Avalanche Probing

Probing, sometimes called pinpointing, is a continuation of the search that began with a visual search for clues and proceeded through the transceiver search (probes are also helpful when the victim isn't wearing an avalanche transceiver). The search isn't complete until you confirm the victim's location using a probe.

Probing is Caveman-style Searching

Compared to using a digital avalanche transceiver, finding a buried person by pushing a stick into the snow is caveman-style searching. However, probing is reliable. Yes, you may mistakenly think you hit the victim when you haven't (a false positive), but your probe will never pass through the victim (a false negative).

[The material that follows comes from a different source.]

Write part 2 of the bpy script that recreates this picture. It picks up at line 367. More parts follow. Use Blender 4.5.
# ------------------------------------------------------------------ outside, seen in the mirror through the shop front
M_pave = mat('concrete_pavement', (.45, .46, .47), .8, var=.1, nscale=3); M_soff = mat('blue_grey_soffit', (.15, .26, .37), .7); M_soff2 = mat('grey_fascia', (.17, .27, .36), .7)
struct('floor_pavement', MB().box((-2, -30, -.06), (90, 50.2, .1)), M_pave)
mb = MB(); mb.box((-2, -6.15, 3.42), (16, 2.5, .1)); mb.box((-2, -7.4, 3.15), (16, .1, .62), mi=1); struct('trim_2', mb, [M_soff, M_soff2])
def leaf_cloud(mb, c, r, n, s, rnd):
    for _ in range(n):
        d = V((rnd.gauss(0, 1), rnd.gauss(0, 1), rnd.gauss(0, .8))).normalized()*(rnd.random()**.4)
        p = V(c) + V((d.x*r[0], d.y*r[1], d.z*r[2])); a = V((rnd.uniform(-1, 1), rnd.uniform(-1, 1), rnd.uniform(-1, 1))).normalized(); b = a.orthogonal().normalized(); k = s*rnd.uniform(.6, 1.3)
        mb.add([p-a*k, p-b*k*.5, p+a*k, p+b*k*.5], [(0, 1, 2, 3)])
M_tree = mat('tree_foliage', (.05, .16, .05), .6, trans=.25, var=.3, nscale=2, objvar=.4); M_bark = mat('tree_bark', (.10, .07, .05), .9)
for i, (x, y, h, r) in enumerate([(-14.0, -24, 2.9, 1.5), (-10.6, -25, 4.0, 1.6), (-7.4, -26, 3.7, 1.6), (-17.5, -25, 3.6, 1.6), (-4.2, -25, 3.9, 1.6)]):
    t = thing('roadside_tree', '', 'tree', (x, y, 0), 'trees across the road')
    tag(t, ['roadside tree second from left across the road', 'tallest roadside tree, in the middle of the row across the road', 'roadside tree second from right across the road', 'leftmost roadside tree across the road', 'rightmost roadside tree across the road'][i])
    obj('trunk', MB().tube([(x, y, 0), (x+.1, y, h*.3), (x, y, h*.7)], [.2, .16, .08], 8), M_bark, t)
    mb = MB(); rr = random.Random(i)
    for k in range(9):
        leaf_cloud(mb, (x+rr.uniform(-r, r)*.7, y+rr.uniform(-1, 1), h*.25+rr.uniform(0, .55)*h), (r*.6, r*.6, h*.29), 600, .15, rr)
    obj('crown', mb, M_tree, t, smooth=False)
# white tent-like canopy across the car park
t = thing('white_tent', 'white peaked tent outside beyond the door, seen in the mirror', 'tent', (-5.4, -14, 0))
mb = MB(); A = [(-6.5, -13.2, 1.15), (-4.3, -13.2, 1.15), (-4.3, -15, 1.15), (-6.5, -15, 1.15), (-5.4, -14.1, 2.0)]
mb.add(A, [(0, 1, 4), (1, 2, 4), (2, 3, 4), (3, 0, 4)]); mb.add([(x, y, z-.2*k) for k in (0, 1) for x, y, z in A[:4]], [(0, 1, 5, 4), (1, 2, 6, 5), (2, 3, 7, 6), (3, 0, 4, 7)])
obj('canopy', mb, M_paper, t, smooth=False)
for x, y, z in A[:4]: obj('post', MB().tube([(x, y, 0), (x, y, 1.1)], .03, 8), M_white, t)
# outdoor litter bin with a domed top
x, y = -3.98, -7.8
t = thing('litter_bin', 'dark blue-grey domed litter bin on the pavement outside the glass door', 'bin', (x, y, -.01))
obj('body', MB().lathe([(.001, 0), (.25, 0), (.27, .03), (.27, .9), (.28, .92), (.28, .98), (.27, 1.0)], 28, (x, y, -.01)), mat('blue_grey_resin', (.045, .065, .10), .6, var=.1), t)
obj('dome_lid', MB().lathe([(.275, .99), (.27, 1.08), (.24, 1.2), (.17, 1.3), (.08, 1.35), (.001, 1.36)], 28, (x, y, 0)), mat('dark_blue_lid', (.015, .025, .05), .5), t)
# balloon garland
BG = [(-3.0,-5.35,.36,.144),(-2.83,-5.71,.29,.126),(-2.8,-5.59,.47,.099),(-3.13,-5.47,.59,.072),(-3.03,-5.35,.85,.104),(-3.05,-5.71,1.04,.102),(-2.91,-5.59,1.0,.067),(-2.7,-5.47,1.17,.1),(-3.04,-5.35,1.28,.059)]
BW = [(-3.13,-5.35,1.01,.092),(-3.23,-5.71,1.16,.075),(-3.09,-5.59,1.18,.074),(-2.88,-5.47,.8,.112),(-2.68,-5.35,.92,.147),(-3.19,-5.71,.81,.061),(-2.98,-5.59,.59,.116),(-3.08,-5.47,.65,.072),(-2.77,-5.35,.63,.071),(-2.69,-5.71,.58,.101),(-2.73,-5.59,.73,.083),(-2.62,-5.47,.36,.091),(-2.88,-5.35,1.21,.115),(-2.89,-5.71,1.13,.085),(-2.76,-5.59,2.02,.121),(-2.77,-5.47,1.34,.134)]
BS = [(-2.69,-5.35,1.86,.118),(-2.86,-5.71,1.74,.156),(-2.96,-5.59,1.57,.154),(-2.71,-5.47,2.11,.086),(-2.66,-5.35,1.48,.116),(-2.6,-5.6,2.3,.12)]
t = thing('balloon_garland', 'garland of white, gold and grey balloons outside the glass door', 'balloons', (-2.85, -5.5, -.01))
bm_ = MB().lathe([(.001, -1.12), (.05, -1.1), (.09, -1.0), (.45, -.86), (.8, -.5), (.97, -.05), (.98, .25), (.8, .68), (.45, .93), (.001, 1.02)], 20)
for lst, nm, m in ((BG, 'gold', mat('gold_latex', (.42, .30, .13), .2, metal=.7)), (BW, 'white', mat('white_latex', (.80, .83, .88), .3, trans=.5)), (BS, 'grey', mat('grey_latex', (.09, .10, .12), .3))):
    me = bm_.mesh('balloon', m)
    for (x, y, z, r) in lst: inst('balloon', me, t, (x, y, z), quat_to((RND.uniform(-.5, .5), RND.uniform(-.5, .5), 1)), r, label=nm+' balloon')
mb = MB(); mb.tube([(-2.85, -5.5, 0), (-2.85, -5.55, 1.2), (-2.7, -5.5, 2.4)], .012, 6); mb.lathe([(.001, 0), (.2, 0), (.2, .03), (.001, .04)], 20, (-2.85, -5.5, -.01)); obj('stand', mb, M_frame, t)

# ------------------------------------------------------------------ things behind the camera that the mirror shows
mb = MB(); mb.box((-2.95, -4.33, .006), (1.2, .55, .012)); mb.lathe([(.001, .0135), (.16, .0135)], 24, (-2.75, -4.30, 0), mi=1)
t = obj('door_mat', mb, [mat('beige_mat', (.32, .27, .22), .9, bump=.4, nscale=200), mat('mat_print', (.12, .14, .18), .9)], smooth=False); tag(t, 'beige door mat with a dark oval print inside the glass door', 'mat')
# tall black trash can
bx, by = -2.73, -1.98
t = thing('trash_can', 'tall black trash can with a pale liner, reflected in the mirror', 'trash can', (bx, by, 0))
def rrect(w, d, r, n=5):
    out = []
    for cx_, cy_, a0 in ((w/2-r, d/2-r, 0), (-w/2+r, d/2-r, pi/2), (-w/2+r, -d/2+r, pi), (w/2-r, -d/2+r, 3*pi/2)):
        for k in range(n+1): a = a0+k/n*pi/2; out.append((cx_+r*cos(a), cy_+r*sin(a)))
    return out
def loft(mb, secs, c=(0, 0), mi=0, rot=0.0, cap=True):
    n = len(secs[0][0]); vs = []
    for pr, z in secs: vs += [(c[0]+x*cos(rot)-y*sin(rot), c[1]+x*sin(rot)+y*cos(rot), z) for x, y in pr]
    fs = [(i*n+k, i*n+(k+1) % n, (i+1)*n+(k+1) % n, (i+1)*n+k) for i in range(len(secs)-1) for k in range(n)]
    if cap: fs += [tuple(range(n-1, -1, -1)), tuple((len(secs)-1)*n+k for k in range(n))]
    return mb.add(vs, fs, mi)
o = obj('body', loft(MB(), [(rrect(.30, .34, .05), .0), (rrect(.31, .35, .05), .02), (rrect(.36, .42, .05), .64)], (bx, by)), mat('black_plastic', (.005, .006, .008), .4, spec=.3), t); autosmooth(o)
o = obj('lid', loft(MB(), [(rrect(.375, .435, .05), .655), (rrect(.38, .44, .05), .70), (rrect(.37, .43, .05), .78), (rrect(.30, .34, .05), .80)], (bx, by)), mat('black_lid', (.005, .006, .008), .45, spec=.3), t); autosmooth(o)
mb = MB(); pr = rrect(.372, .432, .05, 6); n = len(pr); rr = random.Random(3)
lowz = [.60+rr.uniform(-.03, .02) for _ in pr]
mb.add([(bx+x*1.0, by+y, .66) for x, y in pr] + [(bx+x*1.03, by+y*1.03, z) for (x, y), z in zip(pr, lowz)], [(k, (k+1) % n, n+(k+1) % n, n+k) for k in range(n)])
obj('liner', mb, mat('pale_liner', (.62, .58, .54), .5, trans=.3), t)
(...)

There are three types of probing: transceiver probing, spot probing, and probe line probing. These methods are discussed on the following pages.

It is important that you practice deploying your probe throughout the winter. To do so, grasp the cable in one hand and then throw the probe downhill. Gravity and your toss will help the initial alignment of the probe's sections. Then pull on the cable while holding the section nearest the cable with the other hand (you can perform this pulling process as your probe is flying through the air). Make sure you pull until the probe makes a sound to indicate that it is locked. If you probe requires that you perform a task other than pulling to lock it (e.g., turning a knurled knob or positioning a knot in a groove), it's time to buy a new probe.

A probe that hits a human body, or a backpack, has a slightly springy, "boingy" feel. Don't press too hard. Your job is to locate rather than perforate. Branches can also have a springy feel (and occasionally I've smelled the scent of pine on the tip of the probe). A probe that hits skis, a boot, or a snowmobile has a much different feel. As you would expect, rocks have a hard feel and can make a clicking sound. Ice layers (and sometimes frozen dirt) can have a "sticky" feel where the tip of the probe is momentarily held by the ice. If you are unsure whether your probe is contacting the victim, probe several times around your initial probe hole to gauge the size and "feel" of the object.

When you find the victim with your probe, leave it in place and begin shoveling. It is important that you leave your probe in place so you dig in the correct location. The probe is also a good reminder to not stand on top of the victim.